A short history of planning
The town and country planning system shapes new buildings all over the country. It can protect the countryside from sprawl, and it gives everyone a chance to have their say.
The planning system we have in England today originated fro mthe industrial and agricultural revolutions that began in the 1700s. Before then, most people lived and worked in the countryside. However, as industry began to grow and agriculture became, mechanised, people began to move from the countryside to the expanding towns and cities, in the hope of finding better wages and an escape from poverty.
The towns and cities grew rapidly. Housing was built cheaply and quickly, with little thought for the comforts or levels of sanitation that we take for granted today.
Planning by public authorities was first used as a tool for improving the health of the working population in the Victorian era, the reasoning being that improved health for the workers would enable them to work harder!
At the turn of the century, legislation continued to improve conditions for the industrial work force. The Garden Cities movement was formed on the principle that: by so laying out a Garden City that, as it grows, the free gifts of Nature - fresh air, sunlight, breathing room and playing room shall steill be retained in all needed abundance.

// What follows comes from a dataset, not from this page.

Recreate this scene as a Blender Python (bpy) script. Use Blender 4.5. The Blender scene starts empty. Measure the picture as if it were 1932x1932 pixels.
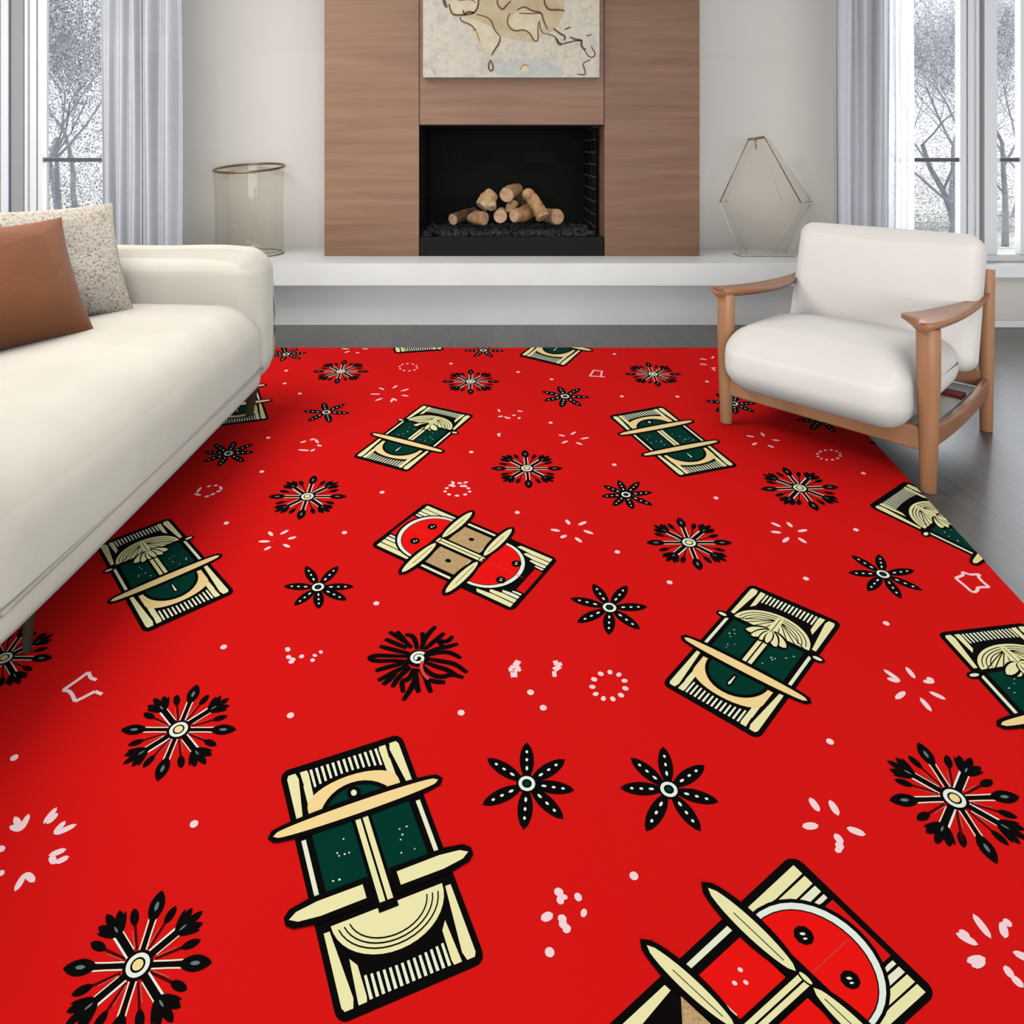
import bpy, bmesh, math, random
from mathutils import Vector, Matrix
from mathutils.geometry import tessellate_polygon
random.seed(7)
sc = bpy.context.scene
COL = sc.collection
PI = math.pi

# ---------------------------------------------------------------- camera facts
H, F, VX, VY = 1.10, 1280.0, 930.0, 285.0      # eye height, focal length, principal point (1932 px frame)

def at(px, py, D):
    """a point of the room at distance D in front of the eye"""
    return Vector(((px - VX) * D / F, D, H - (py - VY) * D / F))

def floor_at(px, py, z=0.0):
    D = (H - z) * F / (py - VY)
    return Vector(((px - VX) * D / F, D, z))

# ---------------------------------------------------------------- materials
def lin(c):
    return tuple((v / 12.92 if v <= .04045 else ((v + .055) / 1.055) ** 2.4) for v in [x / 255. for x in c])

def mat(name, rgb, rough=.6, var=0.0, vscale=8, vstretch=(1, 1, 1), bump=0.0, bscale=60, bstretch=(1, 1, 1),
        metal=0.0, spec=.5, sheen=0.0, rgb2=None, ramp=(.35, .65), detail=4, bdist=.002, linear=False):
    m = bpy.data.materials.new(name); m.use_nodes = True
    nt = m.node_tree; b = nt.nodes['Principled BSDF']
    c = rgb if linear else lin(rgb)
    b.inputs['Base Color'].default_value = (*c, 1)
    b.inputs['Roughness'].default_value = rough
    b.inputs['Metallic'].default_value = metal
    b.inputs['Specular IOR Level'].default_value = spec
    if sheen:
        b.inputs['Sheen Weight'].default_value = sheen
    tc = None
    def coords(st):
        nonlocal tc
        if tc is None:
            tc = nt.nodes.new('ShaderNodeTexCoord')
        mp = nt.nodes.new('ShaderNodeMapping'); mp.inputs['Scale'].default_value = st
        nt.links.new(tc.outputs['Object'], mp.inputs['Vector'])
        return mp.outputs['Vector']
    if var or rgb2 is not None:
        n = nt.nodes.new('ShaderNodeTexNoise'); n.inputs['Scale'].default_value = vscale; n.inputs['Detail'].default_value = detail
        nt.links.new(coords(vstretch), n.inputs['Vector'])
        r = nt.nodes.new('ShaderNodeValToRGB')
        c2 = lin(rgb2) if rgb2 is not None else tuple(v * (1 - var) for v in c)
        r.color_ramp.elements[0].position = ramp[0]; r.color_ramp.elements[1].position = ramp[1]
        r.color_ramp.elements[0].color = (*c2, 1)
        r.color_ramp.elements[1].color = (*(c if rgb2 is not None else tuple(min(1, v * (1 + var * .5)) for v in c)), 1)
        nt.links.new(n.outputs['Fac'], r.inputs['Fac']); nt.links.new(r.outputs['Color'], b.inputs['Base Color'])
    if bump:
        n = nt.nodes.new('ShaderNodeTexNoise'); n.inputs['Scale'].default_value = bscale; n.inputs['Detail'].default_value = 5
        nt.links.new(coords(bstretch), n.inputs['Vector'])
        bp = nt.nodes.new('ShaderNodeBump'); bp.inputs['Strength'].default_value = bump; bp.inputs['Distance'].default_value = bdist
        nt.links.new(n.outputs['Fac'], bp.inputs['Height']); nt.links.new(bp.outputs['Normal'], b.inputs['Normal'])
    return m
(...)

However, with all the new housing, the rise of the motor car and continued industrial development, the countryside was coming under increasing pressure. Between 1919 and 1939 over 4,000,000 new homes were built, the majority on green fields, and advertising hoardings sprang up unregulated across the landscape.
In response to this threat, there was a recognition for planning controls to be extended to cover the countryside as well as towns. In 1926 the Council for the Preservation of Rural England was formed (later renamed the Campaign to Protect Rural England). As pressure was put on the Government to take action, two important Acts of Parliament were passed.
- The Town and Country Planning Act (1932) was the first legislation to accept the desirability of countryside rural planning
- The Restriction of Ribbon Development Act (1935) aimed to prevent the sprawl of towns and cities across the countryside.
The end of World War II brought consensus over the need for comprehensive planning to rebuild bombed out towns and cities and to help reorganise industry.
The Town and Country Planning Act 1947 introduced the basis of the system we have today. Its main tenet is that local authorities need to complete a local plan, setting out detailed policies and specific proposals for the development and use of land in a district.
Land use would be controlled and planning permission would be required for development.